Thursday, November 10, 2011

working with Twitter

The decision to go with Twitter (verses Facebook or Google+) for the Instructional Resource Center was not quick or easy.  A consistent web presence exists; the IRC web site was one of the first things I developed when starting as a curriculum librarian at AU and in recent months I have been rebuilding it in Drupal. I've used a blog for the IRC since 2005; it features news, information, and new book updates for the IRC and juvenile collections. We've been lucky to have LibGuides for several years, and resources for Education students and general IRC pages are part of the collection.Taking steps to add another resource required careful consideration:
  • How will the proposed addition work with existing resources?
  • The library has a Facebook page, is it necessary to have two?
  • Do students want the IRC on Facebook?
  • Students have AU Gmail accounts, but are they using Google+?
  • Are students willing to use Google+?
  • How popular is Twitter with college students?
  • Will Twitter character constraints help or hinder use?

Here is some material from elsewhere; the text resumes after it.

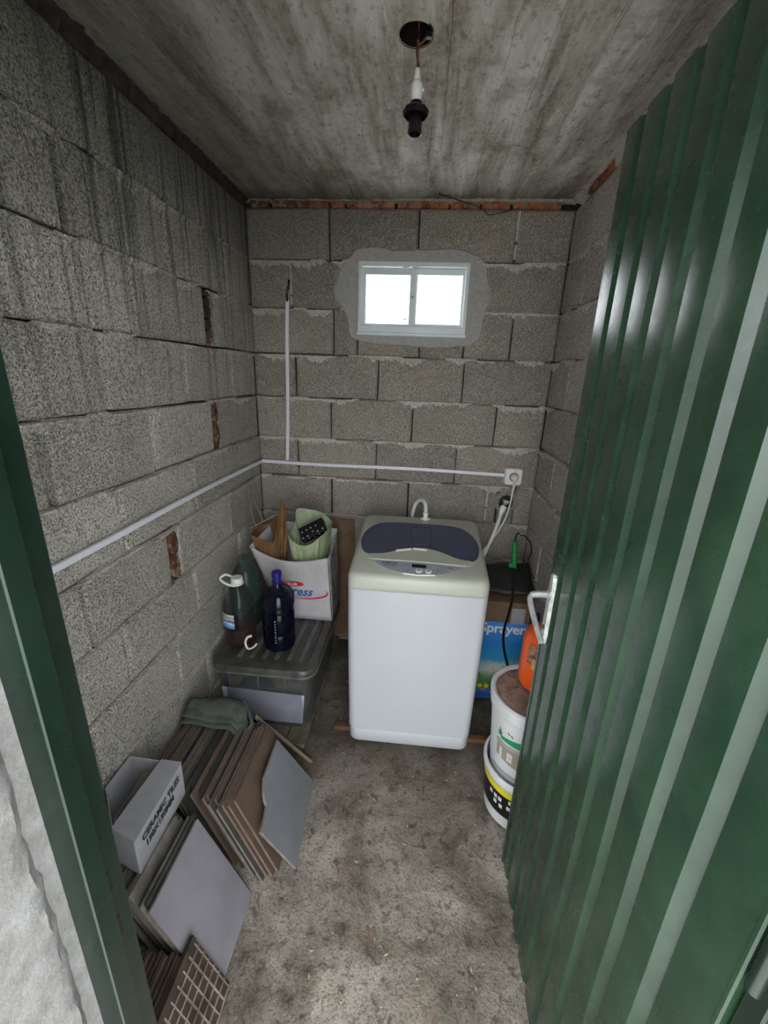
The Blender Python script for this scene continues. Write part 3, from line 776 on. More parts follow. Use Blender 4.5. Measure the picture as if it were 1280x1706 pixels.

A final question, one of significance, how much time am I willing /able to expend on maintaining the project?  Regardless of the social media choice, time and effort will be needed to make the resource viable.  Periodic discussions with my student workers and students using the IRC helped me with the decide to use Twitter for the IRC. Why Twitter? It's will provide opportunity for quick, simple, short, and timely updates that will supplement the web site, blog, and LibGuides. 

I posted the first IRC tweet on Tuesday morning @ircaulibrary

It took time to research and determine who the IRC should follow, I selected a mix of children's literature, education, AU accounts, and educational technology to start. Using a library background and university colors allowed me to brand the page. To publicize, I've created Twitter widgets for the IRC blog, requested a link be placed on the main IRC page sidebar with the blog feed, posted to the IRC blog, and utilized the library's digital signage to scan the account rotate the five most recent tweets.

I have a short list of subjects to tweet for the next several weeks.  At this point, the only drawback has been ...

I usually tweet using my iPhone app, and was surprised to see the little "over capacity" whale shortly after making the account live. In the last three days, I've been subject to "over capacity" while posting tweets - and - when showing students the account.  I'm hoping the little whale, cute as he is, does not become problematic (though several of my students indicate he's a regular occurrence).